Twitter is still buzzing over a report that Mitt Romney held down another student in high school and cut his hair because he and his friends thought the guy was gay. Romney has apologized - but says he honestly doesn’t remember the event.
- Hey… this was in the Woodstock days. Nobody remembers anything from back then.
- At least it wasn’t John Edwards… he would have hired someone to hold the guy down, cut his hair, and then charge him 200 bucks.
- If only he’d done this to Donald Trump… he wouldn’t be considered a bully, he’d be a hero.
90-year-old Betty White has endorsed President Obama.
- I always thought she had something for Bea Arthur during “The Golden Girls”.
- Betty is very political… she once hosted a lavish dollar-a-plate fundraiser for Abraham Lincoln.
A White House advisor said that obesity may be the country’s biggest threat to national security.
- So we don’t need to worry about al Qaeda, we need to worry about “al Fatta”.
- Michael Moore was immediately put on the “No Fly” list.

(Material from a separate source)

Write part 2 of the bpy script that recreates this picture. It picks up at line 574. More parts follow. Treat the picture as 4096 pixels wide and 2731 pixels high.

TIME Magazine is getting a lot of attention over it’s latest cover featuring a breastfeeding mother.
- People wouldn’t care so much if the “baby” wasn’t 18-years-old.
- So basically TIME is the new National Geographic.
According to the Post Office, Mother’s Day is still the #1 day for greeting cards.
- Of course “Octomom” sort of throws off the curve.
- Father’s Day is a close second, but the illegitimate kids of NBA players don’t buy their dad’s cards because they don’t know where to send them.
NYC officials say that “butt dials” accounted for nearly 40 percent of the 911 calls received in 2010.
- Officials say this shows a crack in the system that needs to be fixed.